By the time I post this (I’m typing at home, and I’ll attempt to save it on my jump drive and then use my jump drive at the cyber tomorrow…) I’ll have started my Wolof class, and maybe even met up with Michelle who is going to help me buy a cell phone and also be my friend (I’ve decided).

A bientot!


Blogger Kim said...

Sounds like great experiences. Not easy but amazing. I'm in awe. I would so freak out not being able to change my money etc. Hence, I live in my bubble.
I can't wait to hear about more of your adventures. Enjoy every minute.

12:40 PM  
Blogger Dori said...

I would have been in tears of frustration when I couldn't get any money. It sounds like you're adjusting quickly to your new environment. I'm as excited to read about your experiences in Dakar as I was about your marathons.

3:20 PM  
Blogger susie said...

Bonjour, bonjour!! An exciting first start...I loved hearing all about your first couple of days. You will be fine, you know?
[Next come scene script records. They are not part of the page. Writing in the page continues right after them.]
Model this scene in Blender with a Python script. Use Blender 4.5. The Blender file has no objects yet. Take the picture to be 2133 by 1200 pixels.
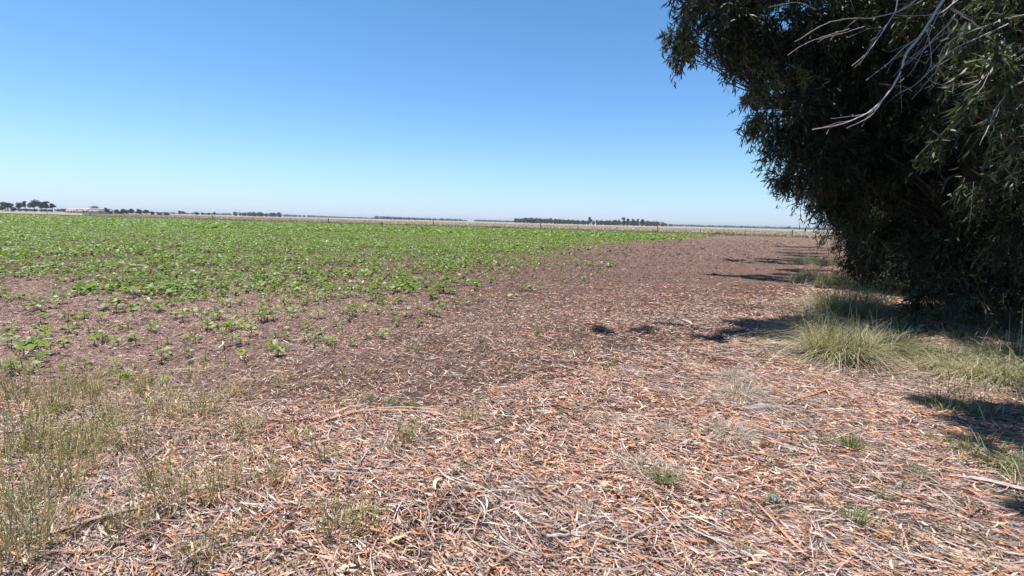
import bpy, math
import numpy as np
from mathutils import Matrix, Vector

SC = bpy.context.scene
COL = SC.collection
RNG = np.random.default_rng(11)
PI = math.pi

# ------------------------------------------------------------------ camera
F_PX, EYE = 1000.0, 1.6            # focal length in pixels of the 2133 px wide photograph, eye height
PITCH, ROLL = math.radians(7.82), math.radians(1.43)
_F = np.array([0, math.cos(PITCH), -math.sin(PITCH)])
_U0 = np.array([0, math.sin(PITCH), math.cos(PITCH)])
_R0 = np.array([1.0, 0, 0])
CU = _U0 * math.cos(ROLL) - _R0 * math.sin(ROLL)
CR = _R0 * math.cos(ROLL) + _U0 * math.sin(ROLL)
CAMP = np.array([0, 0, EYE])
cd = bpy.data.cameras.new('camera')
cd.sensor_width = 36; cd.lens = 36 * F_PX / 2133; cd.clip_start = 0.05; cd.clip_end = 20000
cam = bpy.data.objects.new('camera', cd); COL.objects.link(cam)
cam.matrix_world = Matrix(((CR[0], CU[0], -_F[0], 0), (CR[1], CU[1], -_F[1], 0), (CR[2], CU[2], -_F[2], EYE), (0, 0, 0, 1)))
SC.camera = cam

# ------------------------------------------------------------------ world, sun, exposure
SUN_EL, SUN_AZ = 74.0, -68.0       # azimuth clockwise from the view direction (negative: from the left)
SKY_STRENGTH = 0.089
w = bpy.data.worlds.new('World'); SC.world = w; w.use_nodes = True
nt = w.node_tree
sky = nt.nodes.new('ShaderNodeTexSky'); sky.sky_type = 'NISHITA'; sky.sun_disc = False
sky.sun_elevation = math.radians(SUN_EL); sky.sun_rotation = math.radians(SUN_AZ)
sky.altitude = 50; sky.air_density = 1.15; sky.dust_density = 0.35; sky.ozone_density = 2.6
bg = nt.nodes['Background']; bg.inputs[1].default_value = SKY_STRENGTH
# white balance of the camera: the Nishita sky, tinted by elevation
_tc = nt.nodes.new('ShaderNodeTexCoord'); _sx = nt.nodes.new('ShaderNodeSeparateXYZ'); nt.links.new(_tc.outputs['Generated'], _sx.inputs[0])
_rp = nt.nodes.new('ShaderNodeValToRGB'); nt.links.new(_sx.outputs['Z'], _rp.inputs[0]); _e = _rp.color_ramp.elements
for _k, (_z, _c) in enumerate([(.0, (.82, 1.06, 1.75)), (.03, (.80, 1.03, 1.62)), (.104, (.81, 1.06, 1.24)), (.237, (.68, .98, 1.30)), (.393, (.57, .93, 1.16)), (.62, (.32, .54, .72)), (1., (.24, .42, .6))]):
    _q = _e[_k] if _k < 2 else _e.new(_z)
    _q.position = _z; _q.color = (*[v / 2 for v in _c], 1)
_vm = nt.nodes.new('ShaderNodeVectorMath'); _vm.operation = 'MULTIPLY'; nt.links.new(sky.outputs[0], _vm.inputs[0]); nt.links.new(_rp.outputs[0], _vm.inputs[1])
_v2 = nt.nodes.new('ShaderNodeVectorMath'); _v2.operation = 'SCALE'; _v2.inputs['Scale'].default_value = 2.0; nt.links.new(_vm.outputs[0], _v2.inputs[0])
nt.links.new(_v2.outputs[0], bg.inputs[0])
SUND = np.array([math.sin(math.radians(SUN_AZ)) * math.cos(math.radians(SUN_EL)),
                 math.cos(math.radians(SUN_AZ)) * math.cos(math.radians(SUN_EL)), math.sin(math.radians(SUN_EL))])
sl = bpy.data.lights.new('sun', 'SUN'); sl.energy = 5.0; sl.angle = math.radians(0.5); sl.color = (1.0, 0.955, 0.915)
sun = bpy.data.objects.new('sun', sl); COL.objects.link(sun)
sun.rotation_euler = Vector(SUND).to_track_quat('Z', 'Y').to_euler()
SC.view_settings.view_transform = 'Standard'; SC.view_settings.look = 'None'
SC.view_settings.gamma = 1; SC.view_settings.exposure = 0.55; SC.view_settings.use_curve_mapping = False
SC.cycles.max_bounces = 5; SC.cycles.diffuse_bounces = 2; SC.cycles.glossy_bounces = 1
SC.cycles.transmission_bounces = 3; SC.cycles.transparent_max_bounces = 4; SC.cycles.volume_bounces = 0
SC.cycles.use_denoising = True
try: SC.cycles.use_adaptive_sampling = True; SC.cycles.adaptive_threshold = 0.02
except Exception: pass

# ------------------------------------------------------------------ helpers
def P(px, py, depth):              # point at a pixel of the photograph, depth metres ahead
    d = _F + CR * ((px - 1066.5) / F_PX) + CU * ((600 - py) / F_PX)
    return CAMP + d * (depth / d[1])
def G(px, py):                     # ground point at a pixel
    d = _F + CR * ((px - 1066.5) / F_PX) + CU * ((600 - py) / F_PX)
    return CAMP + d * (-EYE / d[2])
def vis(p, m=1.12):                # is a ground point in (or just outside) the frame
    q = p - CAMP; z = q @ _F
    x = (q @ CR) / z; y = (q @ CU) / z
    return (z > 0.3) & (np.abs(x) < 1.0665 * m) & (y > -0.6 * m - .02)
def unit(v): return v / np.maximum(np.linalg.norm(v, axis=-1, keepdims=True), 1e-9)

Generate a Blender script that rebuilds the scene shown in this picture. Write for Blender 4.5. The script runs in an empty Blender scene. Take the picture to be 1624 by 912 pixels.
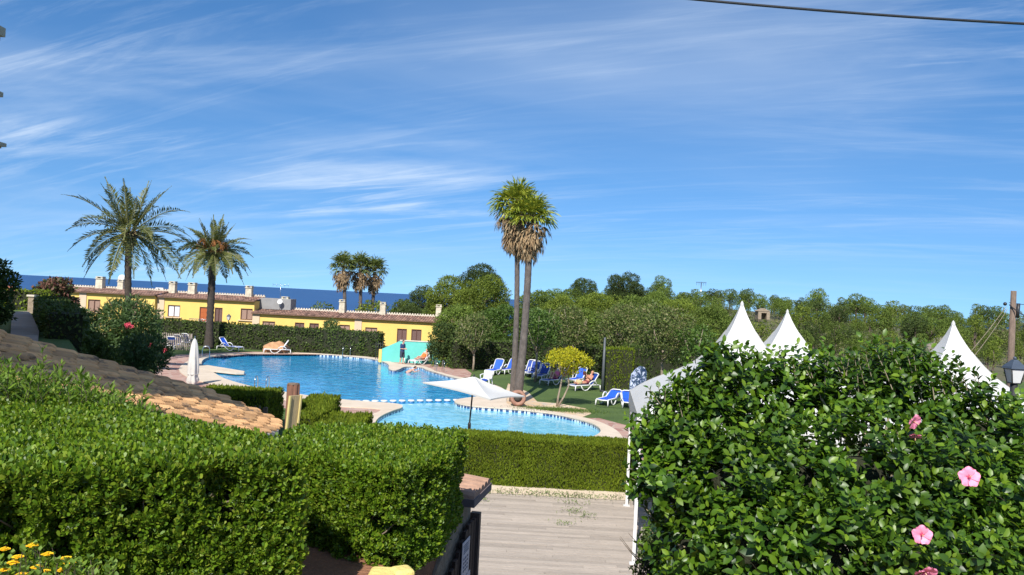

And I'm sure your host mom likes having you around. Keep us posted:)

6:14 PM  
Blogger David said...

I am amazed at how laid back the natives are. The taxi driver comes back the next day for his pay? The bank closes at noon? Your land lady has all that help? Where did you find each other? What an other worldly place. So casual it seems.

10:51 PM  
Blogger Rae said...

Hmmm, I think I need to get a bank job over there!! Your adventure sounds exciting already. Can't wait to see some pics!